An Empirical and Comparative Analysis of Data Valuation with Scalable Algorithms

This paper focuses on valuating training data for supervised learning tasks and studies the Shapley value, a data value notion originated in cooperative game theory. The Shapley value defines a unique value distribution scheme that satisfies a set of appealing properties desired by a data value notion. However, the Shapley value requires exponential complexity to calculate exactly. Existing approximation algorithms, although achieving great improvement over the exact algorithm, relies on retraining models for multiple times, thus remaining limited when applied to larger-scale learning tasks and real-world datasets. In this work, we develop a simple and efficient algorithm to estimate the Shapley value with complexity independent with the model size. The key idea is to approximate the model via a $K$-nearest neighbor ($K$NN) classifier, which has a locality structure that can lead to efficient Shapley value calculation.

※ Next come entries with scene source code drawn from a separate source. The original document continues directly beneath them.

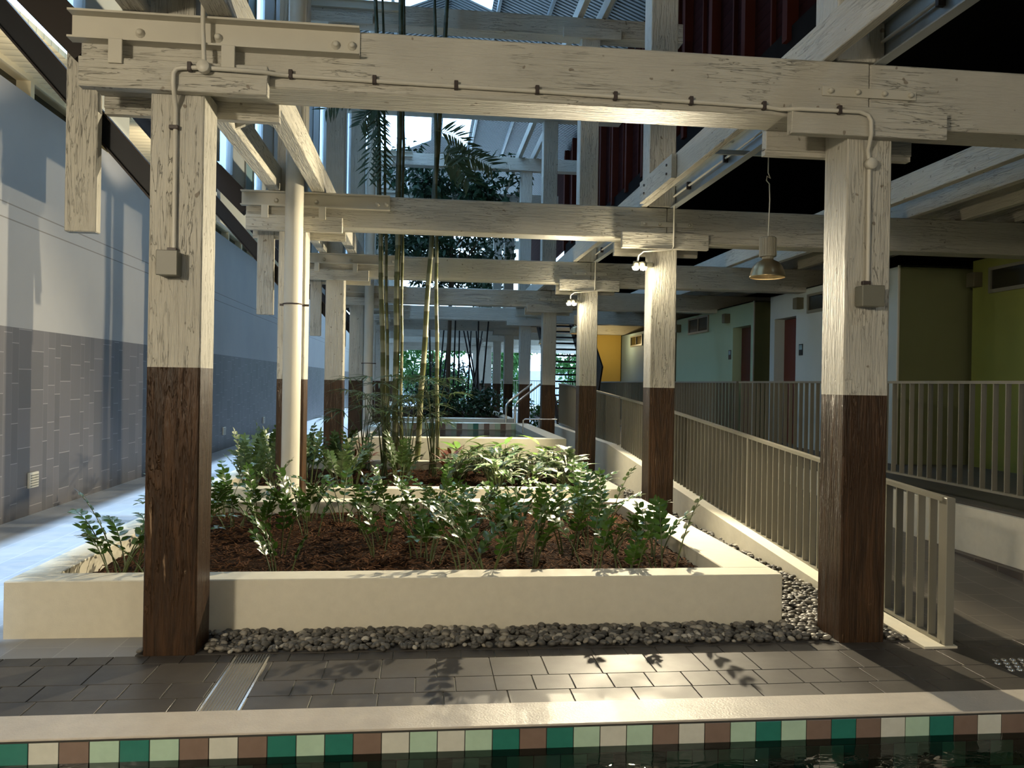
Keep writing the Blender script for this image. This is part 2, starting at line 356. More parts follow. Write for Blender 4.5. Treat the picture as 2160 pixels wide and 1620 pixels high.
# ================================================================ SETTING
# floor: left aisle and general ground
mb = MB(); mb.box(-9, 13, 4.9, 75, -.3, -.004)
struct('floor', mb, PAVE)
mb = MB(); mb.box(-9, 13, 4.07, 4.9, -.3, -.006)
struct('floor_bed', mb, GROUT)
mb = MB()
for y0, y1, wd, of in ((4.07, 4.243, .335, .10), (4.249, 4.458, .213, .02), (4.464, 4.762, .31, .21), (4.768, 4.9, .2, .05)):
    x = -6+of
    while x < 8:
        x1 = x+wd-.006
        if not (x < -.87 and x1 > -1.07): mb.box(x, x1, y0, y1, -.03, 0, .0015)
        else:
            if x < -1.07: mb.box(x, -1.075, y0, y1, -.03, 0, .0015)
            if x1 > -.865: mb.box(-.86, x1, y0, y1, -.03, 0, .0015)
        x += wd
struct('floor_slabs', mb, SLAB)
mb = MB(); mb.box(-1.64, 3.16, 4.903, 13.5, -.01, .004); struct('ground_gravel_bed', mb, plain('bed_dark', (.05, .045, .04), .8))
# walls
mb = MB(); mb.box(-4.8, -4.53, -6, 60, 2.15, 4.81); struct('wall_left', mb, WALLM)
mb = MB(); mb.box(-4.8, -4.53, -6, 60, -.3, 2.15); struct('wall_left_dado', mb, DADO)
mb = MB(); mb.box(-4.8, 13, -6.3, -6, -1.5, 13); struct('wall_back_sky_block', mb, plain('back_sky_block', (.25, .22, .17), .8))  # unseen wall added behind the camera to keep blue sky light out
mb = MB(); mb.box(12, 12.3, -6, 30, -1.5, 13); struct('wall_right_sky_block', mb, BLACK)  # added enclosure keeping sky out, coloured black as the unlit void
# clerestory strip above the wall
mb = MB(); mb.box(-4.80, -4.70, -6, 30, 4.81, 5.05); struct('window_1', mb, DGLASS)
mb = MB(); mb.box(-4.70, -4.55, -6, 30, 5.00, 5.06)
y = -5.
while y < 30: mb.box(-4.70, -4.54, y, y+.09, 4.81, 5.0); y += 1.35
struct('trim_1', mb, CREAM)
mb = MB(); mb.box(-4.8, -3.92, -6, 28, 5.06, 5.12); struct('ceiling_aisle', mb, SOFB)
mb = MB(); mb.box(-4.8, -2.4, -6, 4.75, 5.3, 5.4); struct('ceiling_front', mb, SOFB)
# upper side wall of the hall: panels and windows in bays
mb = MB(); mbg = MB(); mbt = MB(); mbf = MB(); y = -6.; k = 0
pat = [(1.0, 'p'), (.65, 'g'), (.75, 'p'), (.5, 't'), (.55, 'g'), (.9, 'p')]
y = 4.3
while y < 42:
    wd, kd = pat[k % 6]; k += 1
    {'p': mb, 'g': mbg, 't': mbt}[kd].box(-2.44, -2.40, y, y+wd-.03, 4.12, 10.6); mbf.box(-2.46, -2.38, y-.03, y, 4.12, 10.6); y += wd
mb.box(-2.44, -2.40, -6, 4.27, 4.12, 10.6)
for q in ROWS[:6]: mb.box(-2.44, -2.40, q+(1.25 if q < 5 else .55), q+1.95, 3.45, 4.12)
struct('wall_upper_panels', mb, GREYP); struct('wall_upper_teal', mbt, TEAL); struct('window_2', mbg, GLASS); struct('trim_2', mbf, GALV)
# roof over the hall
def roofpiece(mb, y0, y1, s0, s1):
    pts = []
    P = lambda t: (.6+4.9*t, 12.2-2.0*abs(t)) if t > 0 else (.6+3.1*t, 12.2-1.3*abs(t))
    (xa, za), (xb, zb) = P(s0), P(s1)
    mb.convex([(xa, y0, za), (xb, y0, zb), (xb, y1, zb), (xa, y1, za), (xa, y0, za+.05), (xb, y0, zb+.05), (xb, y1, zb+.05), (xa, y1, za+.05)],
              [[0, 1, 2, 3], [4, 5, 6, 7], [0, 1, 5, 4], [1, 2, 6, 5], [2, 3, 7, 6], [3, 0, 4, 7]])
mb = MB(); sk = MB(); rb = MB()
for y0, y1, kind in ((-6, 17, 0), (17, 22, 1), (22, 29, 0), (29, 35, 1), (35, 44, 0)):
    if kind:
        roofpiece(sk, y0, y1, 0, .22); roofpiece(mb, y0, y1, .22, 1)
        roofpiece(sk, y0, y1, -1, -.15); roofpiece(mb, y0, y1, -.15, 0)
        for q in range(5):
            for t0 in (0, .11, .21): roofpiece(rb, y0+q*1.2, y0+q*1.2+.08, 0, .22)
    else: roofpiece(mb, y0, y1, 0, 1); roofpiece(mb, y0, y1, -1, 0)
struct('ceiling_roof', mb, CORR); struct('ceiling_skylight', sk, GLASS)
mb = MB()
for t in (.25, .5, .75, 1., -.5, -1.):
    x = .6+4.9*t if t > 0 else .6+3.1*t; z = 12.2-2*abs(t) if t > 0 else 12.2-1.3*abs(t)
    mb.box(x-.04, x+.04, -6, 44, z-.16, z-.03)
struct('ceiling_purlins', mb, GALV)
mb = MB(); mb.box(-1.6, 3.0, 44, 44.2, 11.0, 11.7); struct('wall_far_gable', mb, BRK)
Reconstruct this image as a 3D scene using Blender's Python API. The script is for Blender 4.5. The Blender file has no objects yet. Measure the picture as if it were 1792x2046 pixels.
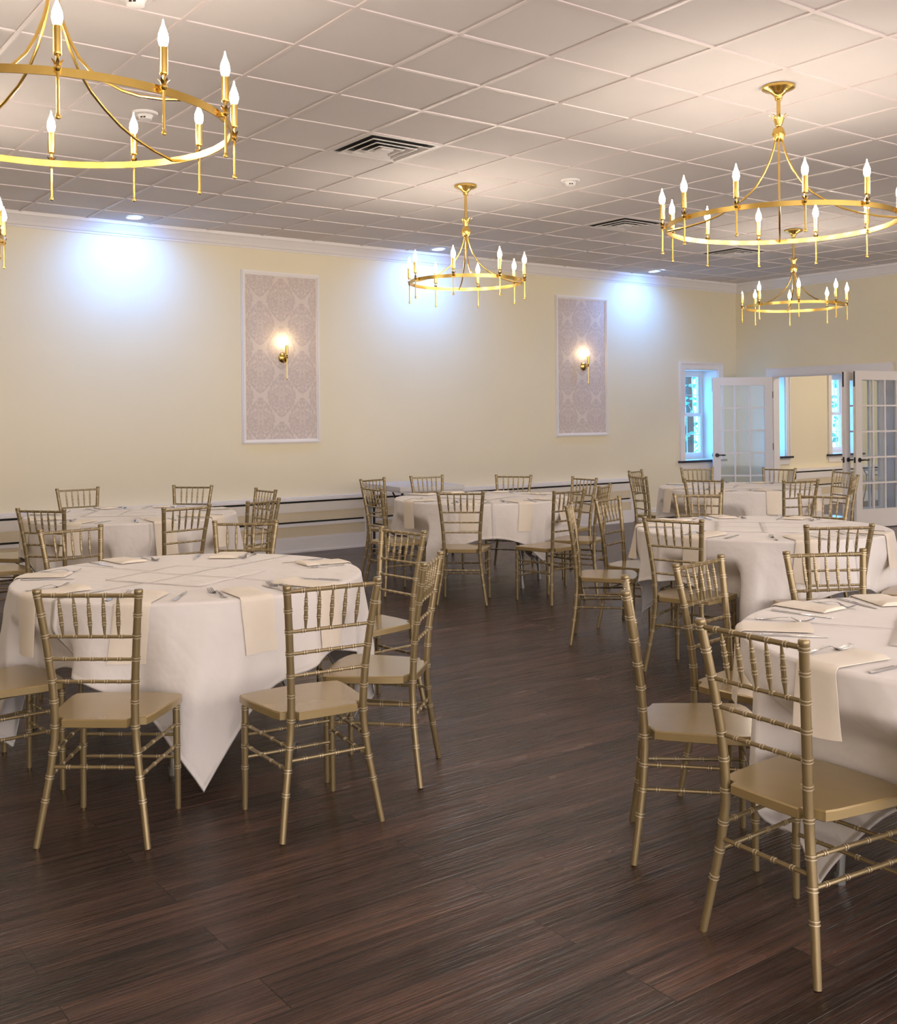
import bpy, bmesh, math, random
from mathutils import Vector, Matrix
random.seed(7)
sc = bpy.context.scene
COL = sc.collection
PI = math.pi
def sin(a): return math.sin(a)
def cos(a): return math.cos(a)

# ---------------------------------------------------------------- dimensions
CEIL = 3.374          # ceiling height
WALL = 10.385         # inner face of the long back wall (y)
PART = 12.876         # hall face of the right partition (x)
TABLE_Z = 0.735       # height of a dressed table top
TABLE_R = 0.765

# ---------------------------------------------------------------- materials
def new_mat(name):
    m = bpy.data.materials.new(name); m.use_nodes = True
    nt = m.node_tree
    for n in list(nt.nodes): nt.nodes.remove(n)
    out = nt.nodes.new('ShaderNodeOutputMaterial')
    return m, nt, out
def N(nt, kind, **kw):
    n = nt.nodes.new(kind)
    for k, v in kw.items():
        if k in n.inputs: n.inputs[k].default_value = v
        else: setattr(n, k, v)
    return n
def principled(name, color, rough=0.5, metal=0.0, spec=0.5, noise=0.0, nscale=40.0, bump=0.0, bscale=200.0, coat=0.0, sheen=0.0):
    m, nt, out = new_mat(name)
    b = N(nt, 'ShaderNodeBsdfPrincipled')
    b.inputs['Base Color'].default_value = (*color, 1)
    b.inputs['Roughness'].default_value = rough
    b.inputs['Metallic'].default_value = metal
    b.inputs['Specular IOR Level'].default_value = spec
    b.inputs['Coat Weight'].default_value = coat
    b.inputs['Coat Roughness'].default_value = 0.15
    b.inputs['Sheen Weight'].default_value = sheen
    nt.links.new(b.outputs[0], out.inputs[0])
    tc = N(nt, 'ShaderNodeTexCoord')
    t = N(nt, 'ShaderNodeTexNoise'); t.inputs['Scale'].default_value = nscale; t.inputs['Detail'].default_value = 4
    nt.links.new(tc.outputs['Object'], t.inputs['Vector'])
    mx = N(nt, 'ShaderNodeMix', data_type='RGBA', blend_type='MULTIPLY')
    mx.inputs[0].default_value = 1.0
    mx.inputs[6].default_value = (*color, 1)
    rp = N(nt, 'ShaderNodeMapRange')
    rp.inputs['To Min'].default_value = 1 - noise; rp.inputs['To Max'].default_value = 1 + noise * .4
    nt.links.new(t.outputs[0], rp.inputs[0])
    nt.links.new(rp.outputs[0], mx.inputs[7])
    nt.links.new(mx.outputs[2], b.inputs['Base Color'])
    if bump > 0:
        t2 = N(nt, 'ShaderNodeTexNoise'); t2.inputs['Scale'].default_value = bscale; t2.inputs['Detail'].default_value = 3
        nt.links.new(tc.outputs['Object'], t2.inputs['Vector'])
        bp = N(nt, 'ShaderNodeBump'); bp.inputs['Strength'].default_value = bump; bp.inputs['Distance'].default_value = 0.002
        nt.links.new(t2.outputs[0], bp.inputs['Height']); nt.links.new(bp.outputs[0], b.inputs['Normal'])
    return m
def emission(name, color, strength):
    m, nt, out = new_mat(name)
    e = N(nt, 'ShaderNodeEmission'); e.inputs[0].default_value = (*color, 1); e.inputs[1].default_value = strength
    nt.links.new(e.outputs[0], out.inputs[0]); return m
def glass_mat(name, tint, refl):
    m, nt, out = new_mat(name)
    t = N(nt, 'ShaderNodeBsdfTransparent'); t.inputs[0].default_value = (*tint, 1)
    g = N(nt, 'ShaderNodeBsdfGlossy'); g.inputs['Roughness'].default_value = 0.03
    f = N(nt, 'ShaderNodeLayerWeight'); f.inputs[0].default_value = 0.5
    pw = N(nt, 'ShaderNodeMath', operation='POWER'); pw.inputs[1].default_value = 5.0
    nt.links.new(f.outputs['Facing'], pw.inputs[0])
    a = N(nt, 'ShaderNodeMath', operation='MULTIPLY_ADD'); a.inputs[1].default_value = refl; a.inputs[2].default_value = 0.04 * refl
    nt.links.new(pw.outputs[0], a.inputs[0])
    mx = N(nt, 'ShaderNodeMixShader')
    nt.links.new(a.outputs[0], mx.inputs[0]); nt.links.new(t.outputs[0], mx.inputs[1]); nt.links.new(g.outputs[0], mx.inputs[2])
    nt.links.new(mx.outputs[0], out.inputs[0]); return m

M = {}
M['wall'] = principled('cream wall paint', (0.79, 0.71, 0.52), 0.6, noise=0.05, nscale=1.5, bump=0.08, bscale=260)
M['white'] = principled('white trim paint', (0.80, 0.76, 0.735), 0.4, noise=0.03, nscale=6)
M['cream'] = principled('cream panel paint', (0.70, 0.60, 0.43), 0.5, noise=0.04, nscale=5)
M['tile'] = principled('ceiling tile', (0.70, 0.645, 0.625), 0.9, noise=0.05, nscale=3, bump=0.25, bscale=500)
M['tbar'] = principled('ceiling grid bar', (0.70, 0.62, 0.60), 0.45)
M['gold'] = principled('champagne gold lacquer', (0.285, 0.213, 0.105), 0.30, metal=0.45, noise=0.12, nscale=25, coat=0.25)
M['seat'] = principled('champagne gold seat lacquer', (0.375, 0.275, 0.125), 0.26, metal=0.30, noise=0.08, nscale=12, coat=0.4)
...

We evaluate the utility of the values produced by the $K$NN proxies in various settings, including label noise correction, watermark detection, data summarization, active data acquisition, and domain adaption. Extensive experiments demonstrate that our algorithm achieves at least comparable utility to the values produced by existing algorithms while significant efficiency improvement. Moreover, we theoretically analyze the Shapley value and justify its advantage over the leave-one-out error as a data value measure.